- _Exercise aim_:
Among the entries that follow, the required portion opens with the line containing "Write part 2" and closes with the line containing "return wpart(mb, name, mat, parent, smooth)". Give that portion again exactly, and nothing else.

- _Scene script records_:
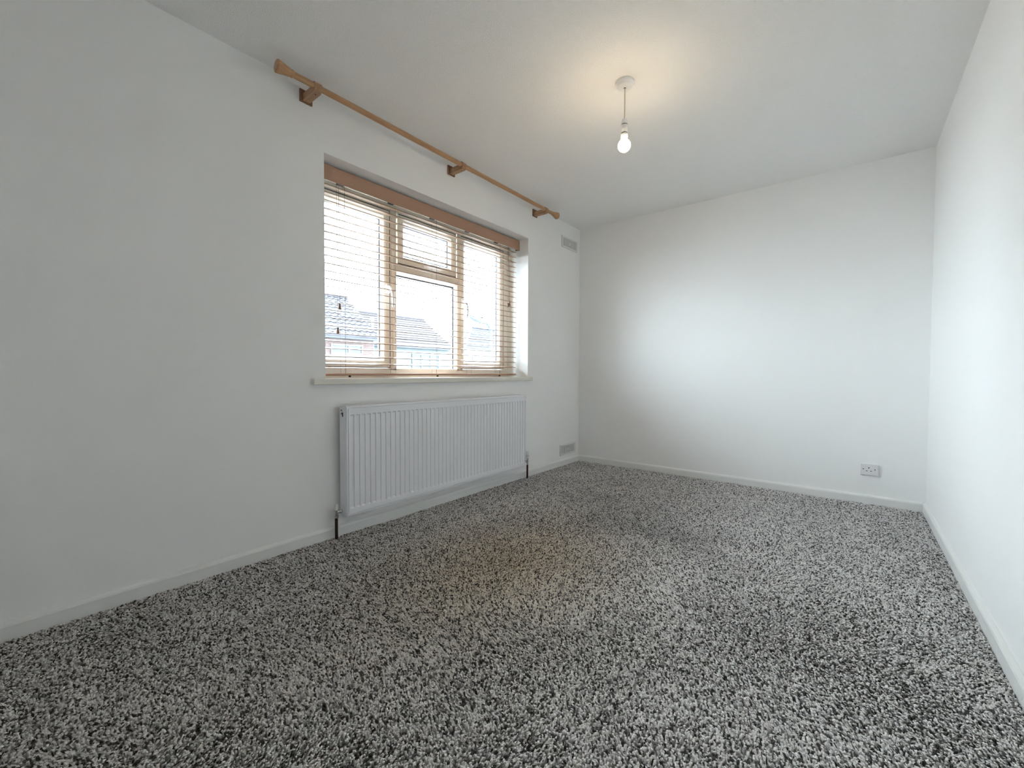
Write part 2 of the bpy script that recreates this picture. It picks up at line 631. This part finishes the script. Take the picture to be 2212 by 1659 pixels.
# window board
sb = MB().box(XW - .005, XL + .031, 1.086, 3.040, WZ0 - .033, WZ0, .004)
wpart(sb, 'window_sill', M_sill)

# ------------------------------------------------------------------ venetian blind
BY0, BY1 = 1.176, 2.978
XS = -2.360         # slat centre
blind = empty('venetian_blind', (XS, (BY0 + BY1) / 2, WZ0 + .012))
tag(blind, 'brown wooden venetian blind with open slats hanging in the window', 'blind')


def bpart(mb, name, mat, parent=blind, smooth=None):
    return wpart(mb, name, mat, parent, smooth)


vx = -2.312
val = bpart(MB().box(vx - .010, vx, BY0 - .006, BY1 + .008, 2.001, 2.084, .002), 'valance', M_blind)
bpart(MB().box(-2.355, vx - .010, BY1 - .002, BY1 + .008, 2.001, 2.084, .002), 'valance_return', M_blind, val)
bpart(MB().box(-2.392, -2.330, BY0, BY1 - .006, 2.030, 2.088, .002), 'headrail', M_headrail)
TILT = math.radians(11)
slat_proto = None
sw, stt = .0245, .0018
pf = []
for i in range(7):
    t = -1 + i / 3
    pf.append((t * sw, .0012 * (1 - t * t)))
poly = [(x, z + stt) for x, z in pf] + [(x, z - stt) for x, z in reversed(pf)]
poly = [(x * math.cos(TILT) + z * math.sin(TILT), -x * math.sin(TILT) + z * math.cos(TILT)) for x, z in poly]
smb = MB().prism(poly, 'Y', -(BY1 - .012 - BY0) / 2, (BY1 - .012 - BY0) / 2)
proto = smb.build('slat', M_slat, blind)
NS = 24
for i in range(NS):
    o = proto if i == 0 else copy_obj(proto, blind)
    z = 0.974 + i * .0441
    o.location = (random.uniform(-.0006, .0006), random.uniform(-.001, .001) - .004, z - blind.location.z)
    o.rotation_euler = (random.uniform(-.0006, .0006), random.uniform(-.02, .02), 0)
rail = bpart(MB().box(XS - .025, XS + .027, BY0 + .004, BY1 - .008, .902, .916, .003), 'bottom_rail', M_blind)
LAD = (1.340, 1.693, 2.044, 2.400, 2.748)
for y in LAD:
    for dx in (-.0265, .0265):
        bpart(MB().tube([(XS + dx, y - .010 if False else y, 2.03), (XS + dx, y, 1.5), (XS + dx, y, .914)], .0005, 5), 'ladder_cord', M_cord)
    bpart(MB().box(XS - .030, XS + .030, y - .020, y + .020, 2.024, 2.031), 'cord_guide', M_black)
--
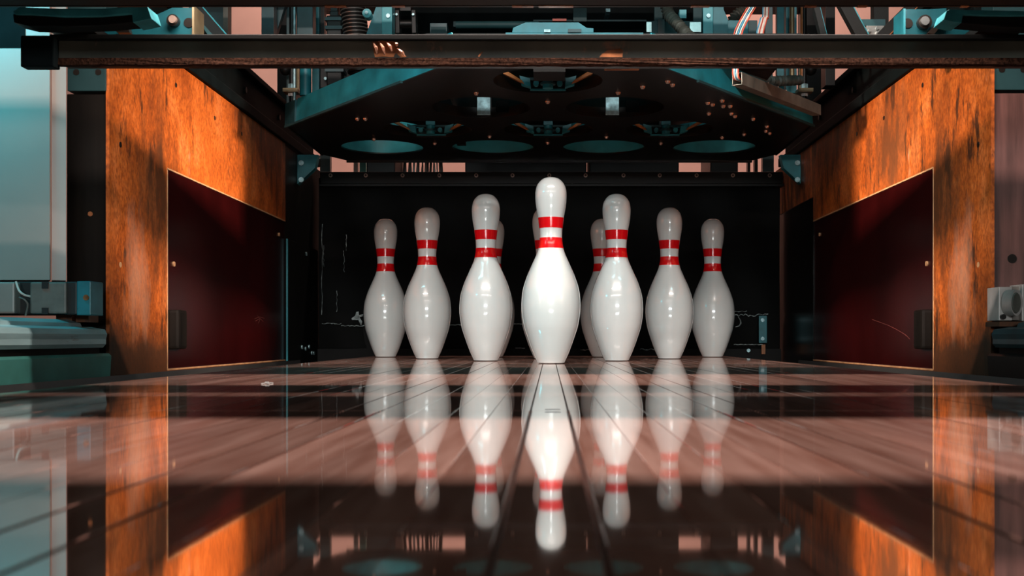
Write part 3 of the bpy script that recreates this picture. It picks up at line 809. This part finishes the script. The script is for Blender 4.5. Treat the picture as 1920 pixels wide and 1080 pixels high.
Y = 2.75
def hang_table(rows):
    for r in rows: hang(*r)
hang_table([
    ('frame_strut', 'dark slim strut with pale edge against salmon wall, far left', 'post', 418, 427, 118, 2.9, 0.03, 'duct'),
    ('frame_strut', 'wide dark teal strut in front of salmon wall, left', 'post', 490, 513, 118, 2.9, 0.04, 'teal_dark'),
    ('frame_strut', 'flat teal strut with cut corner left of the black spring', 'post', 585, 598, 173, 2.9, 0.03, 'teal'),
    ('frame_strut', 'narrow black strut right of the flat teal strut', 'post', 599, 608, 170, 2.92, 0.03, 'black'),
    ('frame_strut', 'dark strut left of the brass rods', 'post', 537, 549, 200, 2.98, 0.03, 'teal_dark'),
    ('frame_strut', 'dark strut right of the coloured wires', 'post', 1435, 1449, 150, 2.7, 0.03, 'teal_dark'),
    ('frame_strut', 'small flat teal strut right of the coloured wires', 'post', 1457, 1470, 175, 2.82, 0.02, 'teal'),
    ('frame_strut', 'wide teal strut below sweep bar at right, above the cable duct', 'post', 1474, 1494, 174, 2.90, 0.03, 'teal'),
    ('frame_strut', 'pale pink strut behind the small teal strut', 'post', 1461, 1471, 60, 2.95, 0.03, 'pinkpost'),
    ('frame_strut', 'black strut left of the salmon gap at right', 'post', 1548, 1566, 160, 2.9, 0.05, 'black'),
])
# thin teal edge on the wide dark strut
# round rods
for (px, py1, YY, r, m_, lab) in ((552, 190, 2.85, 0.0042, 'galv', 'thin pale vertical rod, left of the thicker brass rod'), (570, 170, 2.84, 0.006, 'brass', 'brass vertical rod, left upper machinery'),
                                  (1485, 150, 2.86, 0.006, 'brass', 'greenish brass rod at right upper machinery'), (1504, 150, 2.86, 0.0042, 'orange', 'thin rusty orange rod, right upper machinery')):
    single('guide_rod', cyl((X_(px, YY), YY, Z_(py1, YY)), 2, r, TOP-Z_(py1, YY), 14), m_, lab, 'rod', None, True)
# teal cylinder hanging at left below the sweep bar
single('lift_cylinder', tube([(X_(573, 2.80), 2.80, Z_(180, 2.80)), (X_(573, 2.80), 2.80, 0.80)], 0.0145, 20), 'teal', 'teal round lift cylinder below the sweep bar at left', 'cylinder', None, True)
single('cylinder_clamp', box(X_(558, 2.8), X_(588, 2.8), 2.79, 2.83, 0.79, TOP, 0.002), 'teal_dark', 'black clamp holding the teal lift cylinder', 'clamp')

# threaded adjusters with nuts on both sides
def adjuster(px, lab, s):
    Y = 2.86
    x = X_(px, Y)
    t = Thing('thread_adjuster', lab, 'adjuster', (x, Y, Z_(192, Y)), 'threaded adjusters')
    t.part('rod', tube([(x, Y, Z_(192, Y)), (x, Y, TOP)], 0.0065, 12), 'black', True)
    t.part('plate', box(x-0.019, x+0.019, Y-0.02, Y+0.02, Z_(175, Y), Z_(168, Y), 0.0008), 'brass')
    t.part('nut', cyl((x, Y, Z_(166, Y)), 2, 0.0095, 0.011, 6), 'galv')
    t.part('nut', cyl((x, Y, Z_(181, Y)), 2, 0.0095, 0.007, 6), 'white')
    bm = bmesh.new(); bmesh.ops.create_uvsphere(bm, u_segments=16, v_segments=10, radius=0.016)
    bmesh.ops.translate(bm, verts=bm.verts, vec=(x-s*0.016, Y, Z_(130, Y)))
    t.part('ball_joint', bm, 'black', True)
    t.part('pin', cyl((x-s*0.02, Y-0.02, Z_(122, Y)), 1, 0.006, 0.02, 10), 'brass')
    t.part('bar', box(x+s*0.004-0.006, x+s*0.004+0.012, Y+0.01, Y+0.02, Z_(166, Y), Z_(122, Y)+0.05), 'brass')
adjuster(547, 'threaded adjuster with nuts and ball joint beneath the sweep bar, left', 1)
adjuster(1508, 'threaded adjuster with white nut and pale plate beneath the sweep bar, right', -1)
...
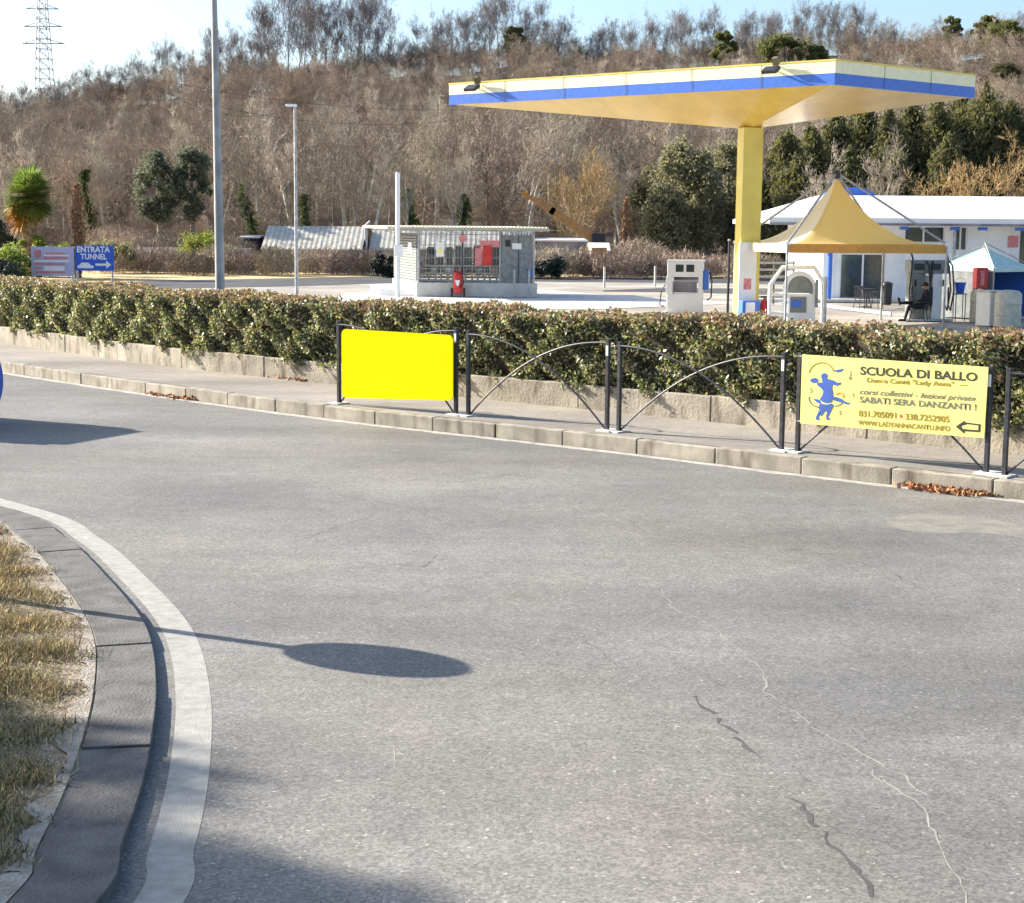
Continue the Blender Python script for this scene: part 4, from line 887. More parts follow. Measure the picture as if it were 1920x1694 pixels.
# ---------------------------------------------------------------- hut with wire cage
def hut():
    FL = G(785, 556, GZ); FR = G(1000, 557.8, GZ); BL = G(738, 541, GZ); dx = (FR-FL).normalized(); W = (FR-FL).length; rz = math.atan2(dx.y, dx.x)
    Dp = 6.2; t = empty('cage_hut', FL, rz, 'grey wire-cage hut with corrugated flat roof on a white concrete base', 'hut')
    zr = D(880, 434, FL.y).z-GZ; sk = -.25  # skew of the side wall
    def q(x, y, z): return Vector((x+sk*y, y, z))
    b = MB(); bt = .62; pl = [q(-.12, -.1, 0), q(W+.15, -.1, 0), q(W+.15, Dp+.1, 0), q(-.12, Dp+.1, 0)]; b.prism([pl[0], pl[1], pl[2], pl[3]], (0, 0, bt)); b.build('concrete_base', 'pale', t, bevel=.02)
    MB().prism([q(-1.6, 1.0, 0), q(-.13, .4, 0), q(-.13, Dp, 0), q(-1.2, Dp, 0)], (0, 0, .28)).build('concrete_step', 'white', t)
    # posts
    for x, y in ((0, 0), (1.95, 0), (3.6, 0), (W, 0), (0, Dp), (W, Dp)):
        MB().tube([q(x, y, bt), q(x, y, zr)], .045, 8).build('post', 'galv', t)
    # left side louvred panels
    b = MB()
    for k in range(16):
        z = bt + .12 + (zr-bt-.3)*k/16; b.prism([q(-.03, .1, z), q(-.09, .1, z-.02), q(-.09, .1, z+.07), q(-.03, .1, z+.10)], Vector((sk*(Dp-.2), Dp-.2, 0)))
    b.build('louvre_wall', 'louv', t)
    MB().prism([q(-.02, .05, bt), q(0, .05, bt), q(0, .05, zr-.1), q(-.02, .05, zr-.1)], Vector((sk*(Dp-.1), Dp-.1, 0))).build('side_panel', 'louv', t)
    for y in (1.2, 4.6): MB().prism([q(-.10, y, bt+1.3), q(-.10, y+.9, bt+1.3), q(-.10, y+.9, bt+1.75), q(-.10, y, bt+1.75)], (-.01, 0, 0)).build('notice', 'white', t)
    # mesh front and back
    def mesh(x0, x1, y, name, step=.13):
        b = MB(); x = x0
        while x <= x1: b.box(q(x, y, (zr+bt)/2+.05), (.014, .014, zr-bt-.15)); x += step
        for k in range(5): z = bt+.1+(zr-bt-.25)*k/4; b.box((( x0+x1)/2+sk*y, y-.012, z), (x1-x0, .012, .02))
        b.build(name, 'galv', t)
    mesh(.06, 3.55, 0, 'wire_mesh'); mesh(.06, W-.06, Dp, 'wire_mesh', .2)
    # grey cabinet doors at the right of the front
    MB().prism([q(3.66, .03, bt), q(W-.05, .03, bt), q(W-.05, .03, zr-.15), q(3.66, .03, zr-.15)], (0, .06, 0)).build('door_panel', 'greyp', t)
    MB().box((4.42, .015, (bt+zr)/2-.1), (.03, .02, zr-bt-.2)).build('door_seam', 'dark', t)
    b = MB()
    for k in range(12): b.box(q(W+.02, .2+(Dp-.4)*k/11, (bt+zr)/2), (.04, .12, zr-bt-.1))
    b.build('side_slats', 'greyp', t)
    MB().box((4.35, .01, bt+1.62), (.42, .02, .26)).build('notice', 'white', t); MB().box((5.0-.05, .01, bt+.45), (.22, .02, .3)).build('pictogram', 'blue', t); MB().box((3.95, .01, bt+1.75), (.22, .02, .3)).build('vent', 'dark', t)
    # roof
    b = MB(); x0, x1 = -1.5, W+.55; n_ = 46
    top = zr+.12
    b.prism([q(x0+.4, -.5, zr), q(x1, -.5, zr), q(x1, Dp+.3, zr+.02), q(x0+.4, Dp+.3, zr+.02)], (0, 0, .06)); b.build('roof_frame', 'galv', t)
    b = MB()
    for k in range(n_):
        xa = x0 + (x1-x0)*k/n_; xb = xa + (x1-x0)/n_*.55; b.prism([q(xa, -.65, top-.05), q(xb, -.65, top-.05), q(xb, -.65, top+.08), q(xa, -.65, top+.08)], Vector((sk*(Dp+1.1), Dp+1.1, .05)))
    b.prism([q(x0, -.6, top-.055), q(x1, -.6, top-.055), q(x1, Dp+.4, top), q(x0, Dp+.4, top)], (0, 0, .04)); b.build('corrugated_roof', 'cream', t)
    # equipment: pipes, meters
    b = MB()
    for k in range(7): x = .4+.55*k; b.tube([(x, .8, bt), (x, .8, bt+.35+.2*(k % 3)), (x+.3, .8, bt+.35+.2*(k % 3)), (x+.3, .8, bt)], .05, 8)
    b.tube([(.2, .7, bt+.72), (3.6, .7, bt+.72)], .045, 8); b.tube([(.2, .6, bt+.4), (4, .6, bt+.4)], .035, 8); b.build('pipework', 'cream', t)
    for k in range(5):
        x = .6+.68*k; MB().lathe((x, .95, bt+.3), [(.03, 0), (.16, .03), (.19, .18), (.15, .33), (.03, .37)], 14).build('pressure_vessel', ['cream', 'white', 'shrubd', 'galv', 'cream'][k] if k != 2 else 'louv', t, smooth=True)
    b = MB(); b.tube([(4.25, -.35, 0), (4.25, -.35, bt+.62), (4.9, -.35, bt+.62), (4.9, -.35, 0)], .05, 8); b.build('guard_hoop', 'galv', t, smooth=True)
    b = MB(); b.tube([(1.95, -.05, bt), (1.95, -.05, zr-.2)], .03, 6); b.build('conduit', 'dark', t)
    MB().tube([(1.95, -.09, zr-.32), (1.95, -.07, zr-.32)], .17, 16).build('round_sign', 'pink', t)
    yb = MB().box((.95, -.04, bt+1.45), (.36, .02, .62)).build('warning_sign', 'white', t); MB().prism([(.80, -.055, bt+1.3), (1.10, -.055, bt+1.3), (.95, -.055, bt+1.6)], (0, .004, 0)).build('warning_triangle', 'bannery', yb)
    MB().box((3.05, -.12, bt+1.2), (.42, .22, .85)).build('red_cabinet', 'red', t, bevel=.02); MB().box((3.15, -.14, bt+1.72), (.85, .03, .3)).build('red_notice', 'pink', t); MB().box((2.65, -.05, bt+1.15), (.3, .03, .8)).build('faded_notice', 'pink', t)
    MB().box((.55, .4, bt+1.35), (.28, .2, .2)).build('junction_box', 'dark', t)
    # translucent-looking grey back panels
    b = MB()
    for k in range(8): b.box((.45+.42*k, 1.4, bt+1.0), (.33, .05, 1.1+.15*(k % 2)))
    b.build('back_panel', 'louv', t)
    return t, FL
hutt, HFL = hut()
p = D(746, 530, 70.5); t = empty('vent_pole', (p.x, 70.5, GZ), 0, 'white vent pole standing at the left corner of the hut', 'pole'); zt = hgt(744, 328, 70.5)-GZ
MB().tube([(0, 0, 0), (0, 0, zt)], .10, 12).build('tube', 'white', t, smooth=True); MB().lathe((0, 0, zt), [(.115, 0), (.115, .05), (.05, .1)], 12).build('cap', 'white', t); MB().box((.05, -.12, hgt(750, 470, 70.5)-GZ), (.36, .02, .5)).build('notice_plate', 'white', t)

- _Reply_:
Write part 2 of the bpy script that recreates this picture. It picks up at line 631. This part finishes the script. Take the picture to be 2212 by 1659 pixels.
# window board
sb = MB().box(XW - .005, XL + .031, 1.086, 3.040, WZ0 - .033, WZ0, .004)
wpart(sb, 'window_sill', M_sill)

# ------------------------------------------------------------------ venetian blind
BY0, BY1 = 1.176, 2.978
XS = -2.360         # slat centre
blind = empty('venetian_blind', (XS, (BY0 + BY1) / 2, WZ0 + .012))
tag(blind, 'brown wooden venetian blind with open slats hanging in the window', 'blind')


def bpart(mb, name, mat, parent=blind, smooth=None):
    return wpart(mb, name, mat, parent, smooth)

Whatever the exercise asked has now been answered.